Today, December 21st, is the shortest day, more properly known as the winter solstice. In London the sun will rise around 8-03am and set around 3-53pm, giving seven hours and 50 minutes of daylight.  That is a full eight hours and 49 minutes less daylight than on the longest day of the year, June 21st.

Further north, in Edinburgh, the sun comes up today around 8-42am and sets around 3-39pm, giving just six hours and 57 minutes of daylight. In the far north of the UK, in the Shetland Islands, the sun will rise at 9-08am and set again at 2-57pm, giving just five hours and 49 minutes of daylight!

But today marks a turning point, from which each day will get fractionally longer as we head towards the longest day – the summer solstice – in six months’ time. For many people, who find the short days and long dark nights of winter depressing, the winter solstice is a welcome milestone and long-awaited date in the calendar.

In fact, celebrating the solstice goes back thousands of years, even to Neolithic times. Many experts claim that Stonehenge is carefully aligned on a sightline pointing to the winter solstice sunrise and sunset. Ancient cultures were hugely dependent on the turning of the seasons and having a reliable way to keep track of the progress of the year was important to their agricultural way of life.

The first months of winter, from January to April in the Northern hemisphere, were the hardest to survive, also known as the “famine months”. Most livestock were slaughtered, so they would not have to be fed through the winter, and their meat preserved to last through till spring. That which couldn’t be preserved needed to be eaten, and the beer and wine made during the year was also now fermented and ready for drinking.
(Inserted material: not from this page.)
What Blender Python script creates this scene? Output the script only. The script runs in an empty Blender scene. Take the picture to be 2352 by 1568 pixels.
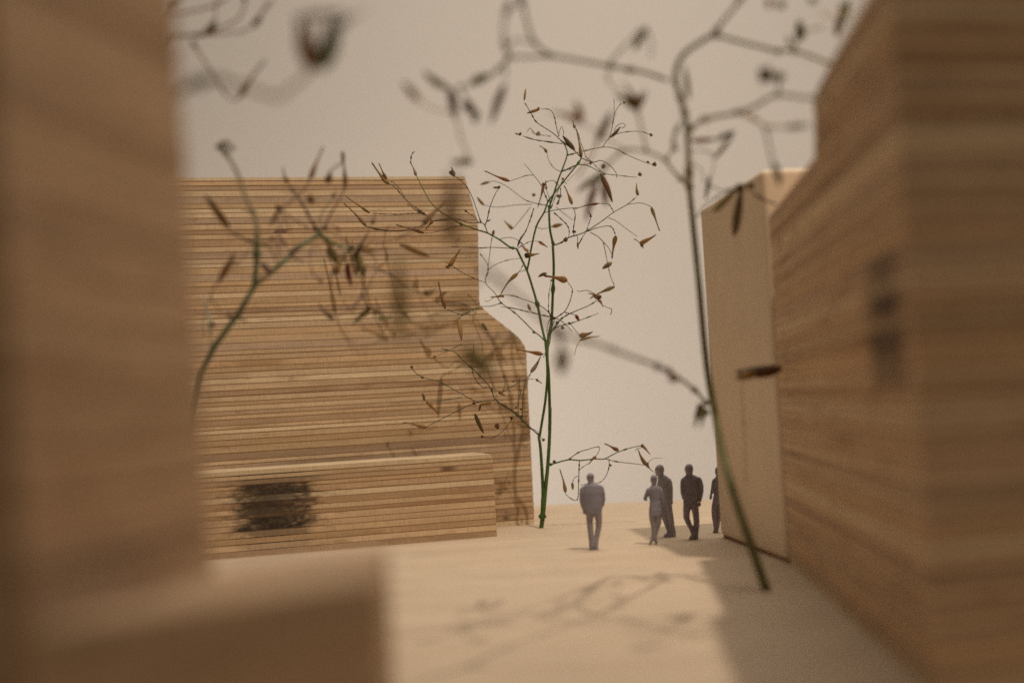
import bpy, bmesh, math, random
from mathutils import Vector, Matrix, noise
R = random.Random(7)
rad = math.radians
sc = bpy.context.scene
COL = sc.collection

# ------------------------------------------------------------------ camera
FPX, CX, CY = 3267.0, 1176.0, 784.0          # 50 mm lens on a 36 mm frame, 2352 px wide measuring frame
PITCH, ROLL, HC = rad(2.47), rad(-3.3), 3.4
cam_d = bpy.data.cameras.new('camera'); cam = bpy.data.objects.new('camera', cam_d); COL.objects.link(cam)
cam_d.lens = 50; cam_d.sensor_width = 36; cam_d.clip_start = 0.1; cam_d.clip_end = 1000
CM = Matrix.Rotation(rad(90) + PITCH, 4, 'X') @ Matrix.Rotation(ROLL, 4, 'Z')
cam.matrix_world = Matrix.Translation((0, 0, HC)) @ CM
cam_d.dof.use_dof = True; cam_d.dof.focus_distance = 36.3; cam_d.dof.aperture_fstop = 0.108
cam_d.dof.aperture_blades = 7
sc.camera = cam

# ------------------------------------------------------------------ world, lamp, exposure
w = bpy.data.worlds.new('World'); sc.world = w; w.use_nodes = True
bg = w.node_tree.nodes['Background']
bg.inputs[0].default_value = (1.0, 0.84, 0.68, 1); bg.inputs[1].default_value = 0.16
ld = bpy.data.lights.new('ceiling_lamp', 'SPOT'); ld.shadow_soft_size = 0.6; ld.spot_size = rad(98); ld.spot_blend = 1.0
ld.energy = 43500; ld.color = (1.0, 0.84, 0.69)
lo = bpy.data.objects.new('ceiling_lamp', ld); COL.objects.link(lo)
lo.location = (13.5, 17.5, 43)
lo.rotation_euler = (Vector((0, 39, 1)) - Vector(lo.location)).to_track_quat('-Z', 'Y').to_euler()
ld2 = bpy.data.lights.new('overhead_fill', 'AREA'); ld2.shape = 'DISK'; ld2.size = 24.0  # soft fill added overhead to brighten the ground and the backdrop
ld2.energy = 8600; ld2.color = (1.0, 0.88, 0.74)
lo2 = bpy.data.objects.new('overhead_fill', ld2); COL.objects.link(lo2); lo2.location = (9, 43, 48)
ld3 = bpy.data.lights.new('backdrop_fill', 'AREA'); ld3.shape = 'DISK'; ld3.size = 5.0  # fill added out of sight behind the building to brighten the lower backdrop
ld3.energy = 560; ld3.color = (1.0, 0.88, 0.76)
lo3 = bpy.data.objects.new('backdrop_fill', ld3); COL.objects.link(lo3); lo3.location = (-7, 49, 2.5)
lo3.rotation_euler = (Vector((3, 62, 3)) - Vector(lo3.location)).to_track_quat('-Z', 'Y').to_euler()
sc.view_settings.view_transform = 'Standard'; sc.view_settings.look = 'None'
sc.view_settings.exposure = 0.0; sc.view_settings.gamma = 1.0
sc.cycles.use_denoising = False; sc.cycles.max_bounces = 6; sc.cycles.diffuse_bounces = 4

# ------------------------------------------------------------------ measuring helpers
M3 = CM.to_3x3()
FWD = M3 @ Vector((0, 0, -1))
def ray(px, py):
    return M3 @ Vector(((px - CX) / FPX, (CY - py) / FPX, -1.0))
def at(px, py, depth):
    return Vector((0, 0, HC)) + ray(px, py) * depth
def on_height(px, py, h=0.0):
    r = ray(px, py); return Vector((0, 0, HC)) + r * ((h - HC) / r.z)
def on_plane(px, py, p0, n):
    r = ray(px, py); c = Vector((0, 0, HC)); return c + r * ((p0 - c).dot(n) / r.dot(n))

# ------------------------------------------------------------------ object helpers
def link(name, me, parent=None, mat=None):
    o = bpy.data.objects.new(name, me); COL.objects.link(o)
    if parent: o.parent = parent
    if mat and me is not None: me.materials.append(mat)
    return o
def tag(o, label=None, cat=None, group=None, kind=None):
    for k, v in (('label', label), ('category', cat), ('group', group), ('kind', kind)):
        if v: o[k] = v
    return o
def empty(name, loc, rz=0.0):
    o = bpy.data.objects.new(name, None); COL.objects.link(o)
    o.location = loc; o.rotation_euler = (0, 0, rz); o.empty_display_size = 0.3
    return o
def mesh_of(name, bm, smooth=False):
    bmesh.ops.recalc_face_normals(bm, faces=bm.faces)
    me = bpy.data.meshes.new(name); bm.to_mesh(me); bm.free()
    if smooth:
        me.polygons.foreach_set('use_smooth', [True] * len(me.polygons))
    return me

# ------------------------------------------------------------------ materials
def nodes(name):
    m = bpy.data.materials.new(name); m.use_nodes = True
    nt = m.node_tree; b = nt.nodes['Principled BSDF']
    b.inputs['Specular IOR Level'].default_value = 0.25
    return m, nt, b
def N(nt, t, **kw):
    n = nt.nodes.new(t)
    for k, v in kw.items():
        if k in n.bl_rna.properties: setattr(n, k, v)
        else: n.inputs[k].default_value = v
    return n
def L(nt, a, b): nt.links.new(a, b)
def coords(nt, scale, jitter=True):
    tc = N(nt, 'ShaderNodeTexCoord'); mp = N(nt, 'ShaderNodeMapping')
    mp.inputs['Scale'].default_value = scale
    L(nt, tc.outputs['Object'], mp.inputs['Vector'])
    if jitter:
        oi = N(nt, 'ShaderNodeObjectInfo'); mu = N(nt, 'ShaderNodeMath', operation='MULTIPLY'); mu.inputs[1].default_value = 97.0
        cb = N(nt, 'ShaderNodeCombineXYZ'); L(nt, oi.outputs['Random'], mu.inputs[0])
        L(nt, mu.outputs[0], cb.inputs[0]); L(nt, mu.outputs[0], cb.inputs[1]); L(nt, mu.outputs[0], cb.inputs[2])
        L(nt, cb.outputs[0], mp.inputs['Location'])
    return mp.outputs[0]
def tex(nt, vec, scale, detail=3.0, rough=0.55):
    n = N(nt, 'ShaderNodeTexNoise'); n.inputs['Scale'].default_value = scale
    n.inputs['Detail'].default_value = detail; n.inputs['Roughness'].default_value = rough
    L(nt, vec, n.inputs['Vector']); return n.outputs['Fac']
def ramp(nt, fac, a, b, va, vb):
    n = N(nt, 'ShaderNodeMapRange'); n.inputs[1].default_value = a; n.inputs[2].default_value = b
    n.inputs[3].default_value = va; n.inputs[4].default_value = vb
    L(nt, fac, n.inputs[0]); return n.outputs[0]
def math2(nt, op, a, b):
    n = N(nt, 'ShaderNodeMath', operation=op)
    for i, v in enumerate((a, b)):
        if isinstance(v, (int, float)): n.inputs[i].default_value = v
        else: L(nt, v, n.inputs[i])
    return n.outputs[0]
def mixc(nt, fac, a, b, blend='MIX'):
    n = N(nt, 'ShaderNodeMix', data_type='RGBA', blend_type=blend)
    if isinstance(fac, (int, float)): n.inputs[0].default_value = fac
    else: L(nt, fac, n.inputs[0])
    for i, v in ((6, a), (7, b)):
        if isinstance(v, tuple): n.inputs[i].default_value = v
        else: L(nt, v, n.inputs[i])
    return n.outputs[2]
def bump(nt, b, h, s, d=0.01):
    n = N(nt, 'ShaderNodeBump'); n.inputs['Strength'].default_value = s; n.inputs['Distance'].default_value = d
    L(nt, h, n.inputs['Height']); L(nt, n.outputs[0], b.inputs['Normal'])

def ply_material(name, stain=None, axis=0, char_tone=(0.022, 0.017, 0.013, 1)):
    """Edge of plywood veneers. The tone of each veneer is the object's colour, its charring the colour's alpha."""
    m, nt, b = nodes(name)
    sl = (0.35, 0.35, 5.0); sf = (26, 26, 5.0)
    streak = tex(nt, coords(nt, sl), 2.2, 5, 0.6)
    fine = tex(nt, coords(nt, sf), 1.0, 3, 0.65)
    long = tex(nt, coords(nt, (0.16, 0.16, 0.6)), 2.0, 2, 0.5)
    oi = N(nt, 'ShaderNodeObjectInfo')
    v = math2(nt, 'MULTIPLY', ramp(nt, streak, 0.3, 0.7, 0.88, 1.10), ramp(nt, fine, 0.3, 0.72, 0.84, 1.10))
    hsv = N(nt, 'ShaderNodeHueSaturation'); L(nt, oi.outputs['Color'], hsv.inputs['Color']); L(nt, v, hsv.inputs['Value'])
    c = mixc(nt, ramp(nt, long, 0.60, 0.74, 0.0, 0.5), hsv.outputs[0], (0.26, 0.135, 0.06, 1))
    c = mixc(nt, ramp(nt, tex(nt, coords(nt, (0.45, 0.45, 1.5)), 2.6, 3, 0.6), 0.60, 0.74, 0.0, 0.45), c, (0.30, 0.15, 0.065, 1))
    knot = tex(nt, coords(nt, (0.8, 0.8, 1.0)), 1.3, 1, 0.4)
    c = mixc(nt, ramp(nt, knot, 0.74, 0.80, 0.0, 0.75), c, (0.09, 0.05, 0.03, 1))
    if stain:
        tc = N(nt, 'ShaderNodeTexCoord'); sp = N(nt, 'ShaderNodeSeparateXYZ'); L(nt, tc.outputs['Object'], sp.inputs[0])
        wob = math2(nt, 'MULTIPLY', math2(nt, 'SUBTRACT', tex(nt, coords(nt, (1.4, 1.4, 3)), 1.6, 4, 0.6), 0.5), 2.2)
        d = math2(nt, 'ABSOLUTE', math2(nt, 'ADD', math2(nt, 'SUBTRACT', sp.outputs[axis], stain[0]), wob), 0.0)
        k = ramp(nt, d, stain[1] * 0.6, stain[1] * 1.3, 1.0, 0.0)
        k = math2(nt, 'MULTIPLY', k, ramp(nt, tex(nt, coords(nt, (9, 9, 14)), 1.0, 4, 0.7), 0.30, 0.52, 0.86, 1.0))
        k = math2(nt, 'MULTIPLY', k, ramp(nt, tex(nt, coords(nt, (2.2, 2.2, 5)), 1.0, 4, 0.65), 0.30, 0.5, 0.85, 1.0))
        k = math2(nt, 'MULTIPLY', k, ramp(nt, sp.outputs[1], -0.10, -0.05, 0.0, 1.0))
        k = math2(nt, 'MULTIPLY', k, math2(nt, 'SUBTRACT', 1.0, oi.outputs['Alpha']))
        c = mixc(nt, k, c, char_tone)
    L(nt, c, b.inputs['Base Color']); b.inputs['Roughness'].default_value = 0.72
    bump(nt, b, fine, 0.25, 0.012)
    return m

def plain_wood(name, c0, c1, scale, bscale=1.0):
    m, nt, b = nodes(name)
    g = tex(nt, coords(nt, scale, False), 1.0, 5, 0.6)
    f = tex(nt, coords(nt, tuple(s * 7 for s in scale), False), 1.0, 3, 0.6)
    c = mixc(nt, ramp(nt, g, 0.3, 0.7, 0, 1), c0 + (1,), c1 + (1,))
    c = mixc(nt, ramp(nt, f, 0.52, 0.75, 0.0, 0.35), c, tuple(x * 0.62 for x in c0) + (1,))
    mo = tex(nt, coords(nt, (1, 1, 1), False), 0.55, 3, 0.6)
    c = mixc(nt, ramp(nt, mo, 0.45, 0.7, 0.0, 0.16), c, tuple(x * 0.6 for x in c0) + (1,))
    L(nt, c, b.inputs['Base Color']); b.inputs['Roughness'].default_value = 0.7
    bump(nt, b, f, 0.15 * bscale, 0.01)
    return m

def tinted(name, rough=0.6, var=0.35, scale=9.0, transl=0.0, gradient=None):
    """Colour from the object, broken up with noise; gradient darkens the dry base/tip colour of a pod along its length."""
    m, nt, b = nodes(name)
    oi = N(nt, 'ShaderNodeObjectInfo')
    n = tex(nt, coords(nt, (1, 1, 1)), scale, 4, 0.6)
    hsv = N(nt, 'ShaderNodeHueSaturation'); L(nt, oi.outputs['Color'], hsv.inputs['Color'])
    L(nt, ramp(nt, n, 0.3, 0.7, 1 - var, 1 + var), hsv.inputs['Value'])
    c = hsv.outputs[0]
    if gradient:
        tc = N(nt, 'ShaderNodeTexCoord'); sp = N(nt, 'ShaderNodeSeparateXYZ'); L(nt, tc.outputs['Object'], sp.inputs[0])
        c = mixc(nt, ramp(nt, sp.outputs[2], 0.6, 1.0, 0.0, 0.65), c, (0.055, 0.04, 0.022, 1))
        c = mixc(nt, ramp(nt, sp.outputs[2], 0.0, 0.10, 0.7, 0.0), c, (0.10, 0.06, 0.03, 1))
    L(nt, c, b.inputs['Base Color']); b.inputs['Roughness'].default_value = rough
    if transl:
        t = N(nt, 'ShaderNodeBsdfTranslucent'); L(nt, c, t.inputs[0])
        mx = N(nt, 'ShaderNodeMixShader'); mx.inputs[0].default_value = transl
        L(nt, b.outputs[0], mx.inputs[1]); L(nt, t.outputs[0], mx.inputs[2])
        L(nt, mx.outputs[0], nt.nodes['Material Output'].inputs[0])
    return m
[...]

This all meant the winter solstice marked a time for celebration, with fresh meat for eating and beer and wine to be drunk. The origins of Christmas lie in these early midwinter celebrations, as early Christianity was very adept at ‘absorbing’ existing traditions and celebrations in making converts to the ‘new’ religion.
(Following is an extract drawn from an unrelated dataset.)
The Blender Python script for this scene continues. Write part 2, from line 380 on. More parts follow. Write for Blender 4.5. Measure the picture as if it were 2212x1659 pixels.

In pre-Christian Scandinavia, people celebrated a 12-day midwinter festival called “Yule” of “Jul”. Part of the tradition was to drag a stripped tree trunk into the village’s main feasting hall and place one end of it in the hearth. It would steadily burn throughout the 12 days and nights, gradually fed into the hearth until finally it was all burnt away.

This custom of the “Yule log” and the 12 days of celebration remain strong elements of modern Christmas traditions, not to mention the feasting and drinking! There is little evidence pinpointing the time of year when Christ was born, but choosing a date to celebrate his birth which lay in the middle of an existing celebration would have made good sense. And we still refer to “Yuletide”, even though “Yule” derives from “Jólner”, one of the many names for the Viking god Odin.

Today, people still gather at ancient sites such as Stonehenge (pictured) and Ireland’s Newgrange to observe and celebrate the winter solstice. For some, who still keep to the old beliefs, it remains a religious experience, but for many more it is simply a turning point in the passing of the year… though the worst of the winter weather is no doubt still to come!